— start —

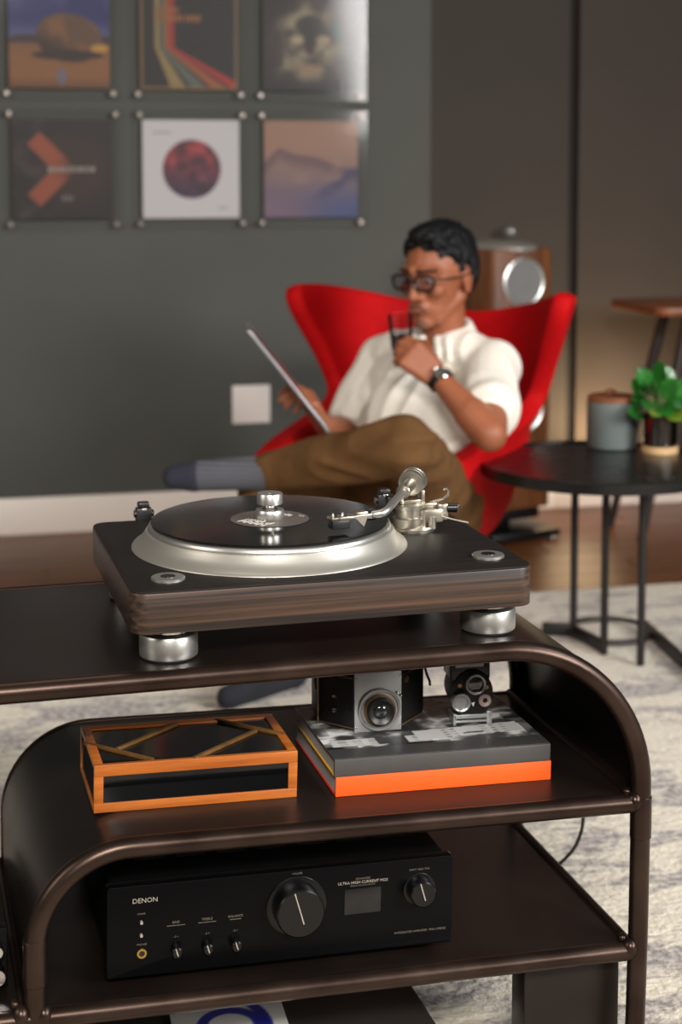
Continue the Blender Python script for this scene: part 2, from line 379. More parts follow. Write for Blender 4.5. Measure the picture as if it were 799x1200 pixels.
# ------------------------------------------------------------------ setting
WY = -0.0429; W0 = V((0.995, 3.315, 0)); WT = V((math.cos(WY), math.sin(WY), 0)); WN = V((-math.sin(WY), math.cos(WY), 0))
WM = Matrix.Translation(W0) @ Matrix.Rotation(WY, 4, 'Z')          # wall frame: x along, y into the wall, z up
def wall_piece(name, u0, u1, y0, y1, z0, z1, m, bev=0.0):
    o = B().box(u0, u1, y0, y1, z0, z1, bev).out(name, m); o.matrix_world = WM; o['kind'] = 'structure'; return o
fl = B().box(-3.6, 4.8, -3.2, 3.75, -0.06, -0.012).out('floor', PLANK); fl['kind'] = 'structure'
first = None; k = 0
for r in range(10):                                                 # boards of the wood floor beyond the rug
    y = 2.02 + r * 0.135
    for c in range(7):
        x = -4.2 + c * 1.5 + (r * 0.61 % 1.4) - 0.4
        if first is None:
            o = B().box(0, 1.497, 0, 0.1335, -0.012, 0.0, 0.0012, seg=1).out('plank', PLANK, fl); first = o
        else: o = first.copy(); COL.objects.link(o)
        o.location = (x, y - 0.043 * (x - 1), 0); o.rotation_euler = (0, 0, WY)
B().box(-3.6, 4.8, -3.2, 2.3, -0.012, -0.0005).out('underfloor', PLANK, fl)
wall_piece('wall_back', -4.2, 0.478, 0, 0.12, 0, 2.8, WALL)
wall_piece('trim_1', 0.4785, 0.966, 0.006, 0.12, 0.0, 2.8, PANEL)
wall_piece('trim_2', 0.962, 1.004, 0.03, 0.12, 0, 2.8, GAP)
wall_piece('wall_right', 1.000, 3.6, 0, 0.12, 0, 2.8, RWALL)
wall_piece('baseboard_back', -4.2, 0.93, -0.016, 0.0, 0, 0.118, BASEB, 0.003)
wall_piece('baseboard_right', 0.93, 3.6, -0.016, 0.0, 0, 0.128, BASEB, 0.003)
p = B().box(-0.063, 0.063, -0.008, 0, -0.063, 0.063, 0.003).out('outlet_plate', PLATE)
p.matrix_world = WM @ Matrix.Translation((-0.129, 0, 0.394)); tag(p, 'square blank white wall plate on the grey wall', 'wall plate')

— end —

» **What the task asks**: Repeat the data in full and exactly. Omit pictures.

» **Expected answer**:
Continue the Blender Python script for this scene: part 2, from line 379. More parts follow. Write for Blender 4.5. Measure the picture as if it were 799x1200 pixels.
# ------------------------------------------------------------------ setting
WY = -0.0429; W0 = V((0.995, 3.315, 0)); WT = V((math.cos(WY), math.sin(WY), 0)); WN = V((-math.sin(WY), math.cos(WY), 0))
WM = Matrix.Translation(W0) @ Matrix.Rotation(WY, 4, 'Z')          # wall frame: x along, y into the wall, z up
def wall_piece(name, u0, u1, y0, y1, z0, z1, m, bev=0.0):
    o = B().box(u0, u1, y0, y1, z0, z1, bev).out(name, m); o.matrix_world = WM; o['kind'] = 'structure'; return o
fl = B().box(-3.6, 4.8, -3.2, 3.75, -0.06, -0.012).out('floor', PLANK); fl['kind'] = 'structure'
first = None; k = 0
for r in range(10):                                                 # boards of the wood floor beyond the rug
    y = 2.02 + r * 0.135
    for c in range(7):
        x = -4.2 + c * 1.5 + (r * 0.61 % 1.4) - 0.4
        if first is None:
            o = B().box(0, 1.497, 0, 0.1335, -0.012, 0.0, 0.0012, seg=1).out('plank', PLANK, fl); first = o
        else: o = first.copy(); COL.objects.link(o)
        o.location = (x, y - 0.043 * (x - 1), 0); o.rotation_euler = (0, 0, WY)
B().box(-3.6, 4.8, -3.2, 2.3, -0.012, -0.0005).out('underfloor', PLANK, fl)
wall_piece('wall_back', -4.2, 0.478, 0, 0.12, 0, 2.8, WALL)
wall_piece('trim_1', 0.4785, 0.966, 0.006, 0.12, 0.0, 2.8, PANEL)
wall_piece('trim_2', 0.962, 1.004, 0.03, 0.12, 0, 2.8, GAP)
wall_piece('wall_right', 1.000, 3.6, 0, 0.12, 0, 2.8, RWALL)
wall_piece('baseboard_back', -4.2, 0.93, -0.016, 0.0, 0, 0.118, BASEB, 0.003)
wall_piece('baseboard_right', 0.93, 3.6, -0.016, 0.0, 0, 0.128, BASEB, 0.003)
p = B().box(-0.063, 0.063, -0.008, 0, -0.063, 0.063, 0.003).out('outlet_plate', PLATE)
p.matrix_world = WM @ Matrix.Translation((-0.129, 0, 0.394)); tag(p, 'square blank white wall plate on the grey wall', 'wall plate')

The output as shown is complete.